We need some more love from upstream for this to happen properly :(
Comment 9 William Jon McCann 2006-08-07 23:56:13 UTC
(In reply to comment #7)
> I'll accept a patch which does nothing but monitors /etc/timezone to know that
> the clock should be updated.

I think you'll find that it is a little more difficult than that - especially if you want something robust and reasonable cross-platform.
Comment 10 William Jon McCann 2006-08-08 00:00:47 UTC
Created attachment 70438 [details]
an example of how to get and set timezone

Here is an example from one of my ancient and slightly wrong-headed attempts to solve the timezone problems (from bug #154085).  So, you'd have to look at more than /etc/timezone.
Comment 11 Arjan van de Ven 2006-09-01 17:45:45 UTC
Created attachment 72035 [details] [review]
alternative patch that is more minimally invasive

Alternative patch attached; what it does is just the change to wait until the next redisplay, everything else already works as expected

yes this means that if you change timezones you may need to wait upto one minute for the clock to update.
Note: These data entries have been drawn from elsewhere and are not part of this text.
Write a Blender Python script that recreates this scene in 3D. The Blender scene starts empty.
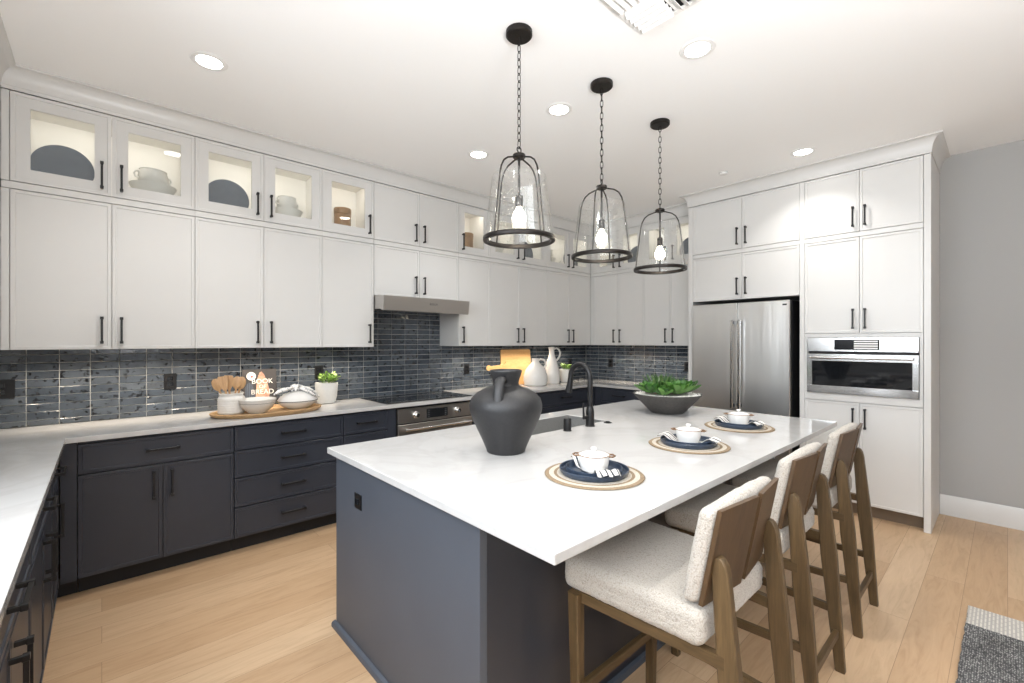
import bpy, bmesh, math, random
from mathutils import Vector, Matrix, noise
C = bpy.context.scene.collection
sc = bpy.context.scene
PI = math.pi
random.seed(7)

# ------------------------------------------------------------------ camera
YAW = 0.8331
cam_data = bpy.data.cameras.new('camera'); cam_data.sensor_width = 36.0
cam_data.lens = 450.9 / 1024 * 36.0
cam_data.shift_x = 0.4 / 1024; cam_data.clip_start = 0.02
cam = bpy.data.objects.new('camera', cam_data); C.objects.link(cam)
cam.location = (0, 0, 1.448); cam.rotation_euler = (PI / 2, 0, YAW - PI / 2)
sc.camera = cam
# ------------------------------------------------------------------ light, exposure
sc.view_settings.view_transform = 'Standard'; sc.view_settings.look = 'None'
sc.view_settings.gamma = 1.0; sc.view_settings.use_curve_mapping = False
sc.view_settings.exposure = -0.10
w = bpy.data.worlds.new('daylight'); sc.world = w; w.use_nodes = True
w.node_tree.nodes['Background'].inputs[0].default_value = (0.93, 0.97, 1.0, 1)
w.node_tree.nodes['Background'].inputs[1].default_value = 0.3
sc.cycles.max_bounces = 10; sc.cycles.diffuse_bounces = 6; sc.cycles.glossy_bounces = 5
sc.cycles.transmission_bounces = 8; sc.cycles.transparent_max_bounces = 16
sc.cycles.sample_clamp_indirect = 6.0
sc.cycles.caustics_reflective = False; sc.cycles.caustics_refractive = False
sc.cycles.use_denoising = True

def area(name, loc, rot, sx, sy, power, col=(1, 1, 1), spread=PI):
    l = bpy.data.lights.new(name, 'AREA'); l.shape = 'RECTANGLE'; l.size = sx; l.size_y = sy
    l.energy = power; l.color = col; l.spread = spread
    o = bpy.data.objects.new(name, l); o.location = loc; o.rotation_euler = rot; C.objects.link(o); return o
# daylight through the side window and the glazed opening behind the camera
area('window_daylight', (-1.02, 0.55, 2.02), (0, -PI / 2 + .50, 0), 1.25, 3.4, 115, (0.88, 0.94, 1.0), math.radians(150))
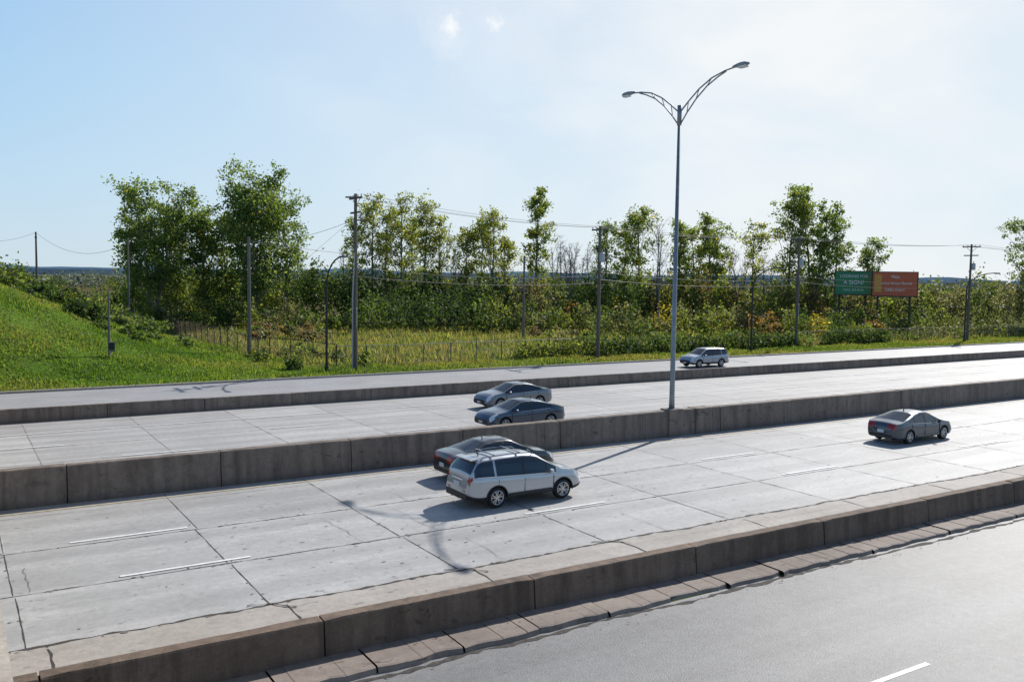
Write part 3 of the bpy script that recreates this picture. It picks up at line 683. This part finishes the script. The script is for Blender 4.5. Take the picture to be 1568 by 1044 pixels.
    c=B()
    for sx in(fx-wb,fx):
        for sy in(-1,1): c.tube([(sx,sy*(W-.30),wr),(sx,sy*(W+.2),wr)],wr+.055,28,2)
    cut=c.obj('cutter',mats); fixn(cut)
    md=body.modifiers.new('b','BOOLEAN'); md.operation='DIFFERENCE'; md.object=cut; md.solver='EXACT'
    dg=bpy.context.evaluated_depsgraph_get(); nm=bpy.data.meshes.new_from_object(body.evaluated_get(dg)); body.modifiers.clear(); body.data=nm
    bpy.data.objects.remove(cut)
    try: nm.set_sharp_from_angle(angle=math.radians(35))
    except Exception: pass
    body.parent=e
    for i,(sx,sy) in enumerate([(fx-wb,-1),(fx-wb,1),(fx,-1),(fx,1)]):
        b=B(); r=wr
        b.lathe([(r*.62,-.105),(r*.9,-.11),(r*.98,-.085),(r,-.05),(r,.05),(r*.98,.085),(r*.9,.11),(r*.62,.105)],28,0)
        b.lathe([(r*.70,-.112),(r*.66,-.118),(r*.60,-.10),(r*.58,.05)],28,1)
        b.lathe([(r*.7,.0),(.001,.0)],20,2)
        b.lathe([(r*.17,-.085),(r*.15,-.10),(.001,-.10)],12,1); b.lathe([(r*.17,-.085),(r*.17,0)],12,1)
        for k_ in range(10):
            a=2*math.pi*(k_+(.25 if k_%2 else -.0))/10; R=Matrix.Rotation(-a,3,'Y')
            b.box(R@Vector((r*.38,-.075,0)),(r*.52,.03,.035),1,R)
        o=b.obj('wheel_%d'%(i+1),[M_tyre,M_rim,M_trim],e,False,(sx,sy*(W-.125),wr)); o.rotation_euler=(0,random.uniform(0,1),0 if sy<0 else math.pi)
        o.data.polygons.foreach_set('use_smooth',[True]*len(o.data.polygons))
        try: o.data.set_sharp_from_angle(angle=math.radians(30))
        except Exception: pass
    b=B()
    for s in(-1,1):
        mz=1.06 if suv else .97
        b.tube([(.92,s*(W+.10),mz),(.86,s*(W+.10),mz),(.78,s*(W+.10),mz)],[.05,.085,.08],10,0); b.box((.82,s*(W-.01),mz-.05),(.07,.16,.05),1)
        hz=.86 if suv else .77
        for hx in(-.02,-1.06): b.box((hx,s*(W+.006),hz),(.17,.03,.028),0)
        for sx in(fx-wb,fx):
            pts=[(sx+(wr+.06)*math.cos(a),s*(float(wid(np.array(sx+(wr+.06)*math.cos(a))))*.99),wr+(wr+.06)*math.sin(a)) for a in np.linspace(-.1,math.pi+.1,15)]
            b.tube(pts,.026 if suv else .014,6,1 if suv else 0)
        for lx,z0,z1 in((1.02,zb+.2,.88),(-.17,zb+.12,.9),(-1.20,wr+.42,.96)):
            b.box((lx,s*(W-.004),(z0+z1)/2),(.012,.02,z1-z0),1)
        g=[k for k in range(len(xs)) if gh[0]<=xs[k]<=gh[1]+.01]
        b.tube([(xs[k],s*(ww[k]*.957),zs[k]+.004) for k in g],.013,5,2)
        b.box((.085,s*(W-.014),zb+.13),(1.74,.05,.10 if suv else .05),1 if suv else 0)
    b.obj('mirrors_handles_doors',[P,M_trim,M_chrome],e)
    b=B()
    if suv: b.box((-2.285,0,.97),(.04,.7,.035),4); b.box((-2.335,0,.44),(.04,1.35,.2),3); b.box((-2.322,0,.80),(.03,.36,.17),2); b.box((-2.335,.52,.62),(.02,.16,.05),0); b.box((-2.335,-.52,.62),(.02,.16,.05),0)
    else: b.box((-2.362,0,.60),(.02,.34,.15),2); b.box((-2.352,0,.40),(.03,1.2,.13),3)
    b.box((L/2+.0,0,.50),(.04,.9,.16),3); b.box((L/2+.015,0,.42),(.03,.34,.1),2)
    b.tube([(-.6 if not suv else -1.5,0,zt.max()+.02),(-.66 if not suv else -1.58,0,zt.max()+.11)],[.03,.012],6,3)
    b.obj('lamps_plate_bumpers',[M_red,M_head,M_plate,M_trim,M_chrome],e)
    if name=='silver_suv':
        b=B()
        for s in(-1,1):
            b.tube([(-1.75,s*.60,1.62),(-1.65,s*.60,1.69),(-.6,s*.59,1.72),(.2,s*.58,1.69),(.3,s*.58,1.63)],.018,6)
        b.box((-1.25,0,1.74),(.06,1.25,.025),0); b.box((-.25,0,1.745),(.06,1.25,.025),0)
        b.obj('roof_rack',M_galv,e)
        b=B(); b.box((-1.95,0,1.615),(.26,1.10,.03),0,Matrix.Rotation(-.1,3,'Y')); b.obj('roof_spoiler',P,e)
    return e
car('silver_suv',(16.55,25.85,.02),0,(.46,.48,.50),'suv',.45)
car('dark_sedan',(17.95,29.5,.02),0,(.03,.031,.036),'sedan')
car('grey_sedan',(40.0,26.4,.02),0,(.055,.07,.09),'fastback')
car('grey_coupe',(28.4,44.7,.02),math.pi,(.17,.18,.20),'sedan')
car('blue_grey_sedan',(24.9,38.5,.02),math.pi,(.045,.07,.105),'fastback')
car('silver_crossover',(57.0,58.0,.02),math.pi,(.32,.36,.41),'suv',.4)
# ------------------------------------------------------------ light, sky, camera
sd=Vector((18.75,8.65,17.1)).normalized(); el=math.asin(sd.z); az=math.atan2(sd.x,sd.y)
sl_=bpy.data.lights.new('sun','SUN'); sl_.energy=5.0; sl_.angle=math.radians(.53); sl_.color=(1,.965,.91)
so=bpy.data.objects.new('sun',sl_); COL.objects.link(so); so.rotation_euler=sd.to_track_quat('Z','Y').to_euler(); so.location=(60,40,60)
w=bpy.data.worlds.new('World'); S.world=w; w.use_nodes=True; nt=w.node_tree; bg=nt.nodes['Background']
sky=N(nt,'ShaderNodeTexSky'); sky.sky_type='NISHITA'; sky.sun_disc=False; sky.sun_elevation=el; sky.sun_rotation=az; sky.air_density=1.0; sky.dust_density=.5; sky.ozone_density=2.0; sky.altitude=50
tc=N(nt,'ShaderNodeTexCoord').outputs['Generated']
sp3=N(nt,'ShaderNodeSeparateXYZ'); nt.links.new(tc,sp3.inputs[0])
rp=N(nt,'ShaderNodeValToRGB'); nt.links.new(sp3.outputs[2],rp.inputs['Fac']); cr=rp.color_ramp
cr.elements[0].position=0; cr.elements[0].color=(.66,.81,.92,1); cr.elements[1].position=1; cr.elements[1].color=(.05,.11,.26,1)
for ps,cl in((.10,(.56,.78,.97)),(.20,(.42,.70,.98)),(.30,(.28,.57,.94)),(.42,(.09,.22,.50))):
    e_=cr.elements.new(ps); e_.color=(*cl,1)
hz=mixc(nt,1.0,rp.outputs[0],(8.3,8.3,8.3),'MULTIPLY')
col=mixc(nt,.88,sky.outputs[0],hz)
dt=N(nt,'ShaderNodeVectorMath',operation='DOT_PRODUCT'); nt.links.new(tc,dt.inputs[0]); dt.inputs[1].default_value=tuple(sd)
lowsky=maprange(nt,sp3.outputs[2],.30,.5,1,.25)
col=mixc(nt,math_(nt,'MULTIPLY',maprange(nt,dt.outputs['Value'],.42,.95,0,.85),lowsky),col,(7.8,8.15,8.35))
wsp=N(nt,'ShaderNodeTexNoise'); wsp.inputs['Scale'].default_value=3.2; wsp.inputs['Detail'].default_value=8; wsp.inputs['Roughness'].default_value=.5; wsp.inputs['Distortion'].default_value=.3
mp_=N(nt,'ShaderNodeMapping'); mp_.inputs['Scale'].default_value=(1,1,2.2); mp_.inputs['Location'].default_value=(.35,.1,.2); nt.links.new(tc,mp_.inputs[0]); nt.links.new(mp_.outputs[0],wsp.inputs['Vector'])
wisp=math_(nt,'MULTIPLY',math_(nt,'MULTIPLY',maprange(nt,wsp.outputs['Fac'],.42,.68,0,.85),maprange(nt,dt.outputs['Value'],.60,.82,0,1)),lowsky)
col=mixc(nt,wisp,col,(8.5,8.6,8.6))
nv=N(nt,'ShaderNodeTexNoise'); nv.inputs['Scale'].default_value=70; nv.inputs['Detail'].default_value=6; nv.inputs['Roughness'].default_value=.65; nt.links.new(tc,nv.inputs['Vector'])
off=N(nt,'ShaderNodeVectorMath',operation='MULTIPLY_ADD'); nt.links.new(nv.outputs['Color'],off.inputs[0]); off.inputs[1].default_value=(.034,.034,.034); nt.links.new(tc,off.inputs[2])
for d0,rad,amt in(((.456,.850,.263),.013,.95),((.495,.827,.2675),.010,.8),((.452,.853,.252),.030,.35),((.50,.83,.24),.07,.22)):
    vd=N(nt,'ShaderNodeVectorMath',operation='DISTANCE'); nt.links.new(off.outputs[0],vd.inputs[0]); vd.inputs[1].default_value=tuple(c+.017 for c in d0)
    col=mixc(nt,maprange(nt,vd.outputs['Value'],0,rad,amt,0),col,(9.0,9.0,9.0))
nt.links.new(col,bg.inputs['Color']); bg.inputs['Strength'].default_value=.112
cam=bpy.data.cameras.new('camera'); co=bpy.data.objects.new('camera',cam); COL.objects.link(co); S.camera=co
cam.lens=31.43; cam.sensor_width=36; cam.clip_end=20000; cam.clip_start=.05
p=math.radians(4.05); r=.014
fwd=Vector((SA*math.cos(p),CA*math.cos(p),-math.sin(p))); right=Vector((CA,-SA,0)); up=right.cross(fwd)
r2=right*math.cos(r)+up*math.sin(r); u2=up*math.cos(r)-right*math.sin(r)
co.matrix_world=Matrix(((r2.x,u2.x,-fwd.x,0),(r2.y,u2.y,-fwd.y,0),(r2.z,u2.z,-fwd.z,CAMZ),(0,0,0,1)))
S.view_settings.view_transform='Standard'; S.view_settings.look='None'; S.view_settings.exposure=0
All other OSes have similar things as well and nobody seems to care about it..
Comment 12 Matthias Clasen 2006-09-01 18:19:18 UTC
Created attachment 72039 [details] [review]
another patch

For reference, here is the patch that I've put in the Fedora rpm
Comment 13 Behdad Esfahbod 2006-09-01 20:16:33 UTC
(In reply to comment #11)

> yes this means that if you change timezones you may need to wait upto one
> minute for the clock to update. All other OSes have similar things as well and
> nobody seems to care about it..

Well, actually I care, and at some point reported it in bugzilla.  This gives the feeling that the time change did not go through.  It is confusing, but probably not enough to reject patches in this bug. :-)
Comment 14 Allison Karlitskaya (desrt) 2006-09-02 01:37:35 UTC
Think about, also, a laptop returning from sleep.
Comment 15 Vincent Untz 2007-02-21 21:19:11 UTC
I committed a patch based on the latest ones.

I didn't fix the internet time issue, since the two patches fixing this are mixed with the patch for this bug. Ryan, raster: could you update your patches and add them to bug 410542? Thanks.